On the Smithson tape, Cassidy Daniels mentions sheltering in a small hut or shack attached to an antenna with Carrie Mercer. This has, for some, opened the possibility that such a transmitter close to the site of the tragedy may have been wholly or partially responsible for it.

These theories rely on research suggesting that extremely low-frequency sounds, sometimes known as infrasounds, can cause feelings of paranoia or awe as well as other unusual behavior in human beings. Some researchers have suggested that such infrasound could also result in sleeplessness, irritability, panic attacks, or even physical sickness, nausea, or vomiting. Indeed, infrasound is often raised as a possibility in explaining the Dyatlov Pass Incident, a similar mystery in the former Soviet Union.

During the Cold War, several sites in the USA and USSR hosted extremely powerful over-the-horizon radar transmitters and receivers, which have been linked in several reports to infrasound and other sorts of harmful microwave radiations. Is it not possible, then, that one such site in Utah had that effect on the hikers, perhaps also explaining the hallucinations that led Carrie Mercer to wander away and presumably die in the wilderness?

As with all the Sagebrush Mountain Incident theories, this one has several problems. First, there were never any OTH radar transmitters or receivers in Idaho; they were all built in Alaska or Maine. Second, there is no record whatsoever of any antenna or antenna-like structure on or near Sagebrush Mountain in 1997. Adherents of the theory claim that it’s plausible such an array was top-secret and left off maps, possibly even dismantled in haste after the incident. But no such structure has appeared in any contemporary satellite photographs until cell phone towers were erected in the area starting in 1999. Those did often have an associated equipment that hut, but were clearly far too late to have any effect.
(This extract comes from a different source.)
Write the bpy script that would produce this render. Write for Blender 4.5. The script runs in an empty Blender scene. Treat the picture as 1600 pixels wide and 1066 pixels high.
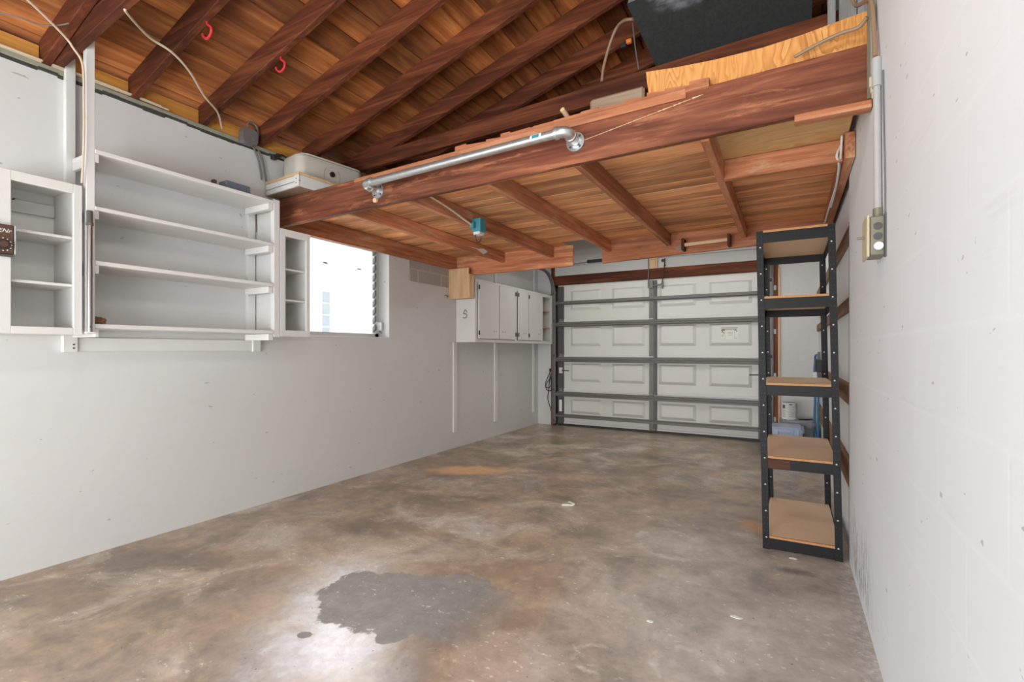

While infrasound can be generated naturally from phenomena such as a Kármán vortex street caused by high winds, this is exceedingly rare and even the miserable atmospheric conditions around the mountain in September 1997 do not seem to support it.

As such, this theory also falls apart, and it raises still further questions. Where, exactly, did Cassidy Daniels and Carrie Mercer find shelter during the time between the group’s deaths and Daniels’ rescue if no such antennas or no such shacks existed? And what, if anything, does Daniels’ report of shadowy figures bearing her friend away suggest about this shelter? The official report dismisses this as a hallucination on Daniels’ part, but John Smithson himself is of the opinion that, without a temporary shelter of some kind, Daniels could not have lived long enough to find help in the state that she was found.